22. Moreover, it should be noted in this context that as regards family law cases and according to Recommendation No. R (91) 9 on emergency measures in family matters, "courts or competent authorities should be ready to act at any time in extremely urgent cases" (Principle 2), and cases concerning persons living abroad and applying for legal aid and advice, "should be brought before the courts or other competent authorities without delay and dealt with rapidly" (Principle 4).

Articles 5-11 – Final clauses

23. The provisions contained in Articles 5 to 11 are, for the most part, based on the "Model final clauses for conventions and agreements concluded within the Council of Europe" which were approved by the Committee of Ministers of the Council of Europe at the 315th meeting of their Deputies in February 1980. Most of these Articles do not, therefore, call for specific comments, but the following points require some explanation.

24. This Protocol is opened to signature only to the signatories to the Agreement.
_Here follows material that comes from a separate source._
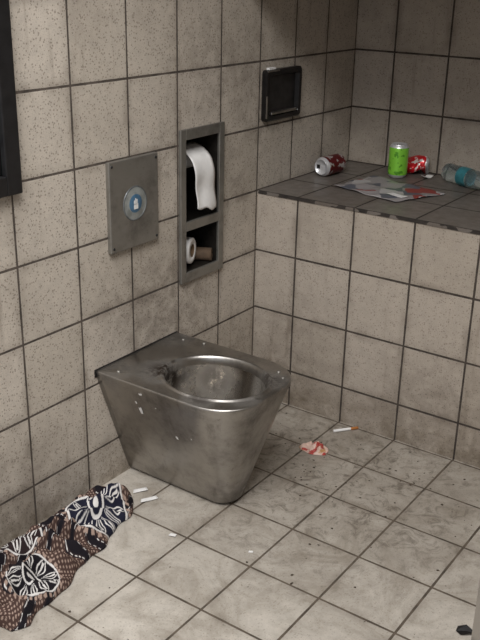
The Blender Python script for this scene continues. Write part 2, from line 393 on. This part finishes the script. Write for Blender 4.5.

The Additional Protocol will enter into force one month after two Parties to the Agreement have ratified it (Article 6). No reservations are allowed to the provisions of this Protocol (Article 8).


Notes:

(1) Judgment of 28 November 1978, Series A, No. 29.

(2) [governments of member States are recommended] "i. to provide, whenever possible, a lawyer who speaks a language which the applicant understands".

(3) [governments of member States are recommended] "k. to deal with applications within a reasonable time and require receiving central authorities to report to transmitting central authorities six months after the date of receiving a complete application, if a decision has not been made, giving details on the progress of the application and any difficulties which are preventing a decision".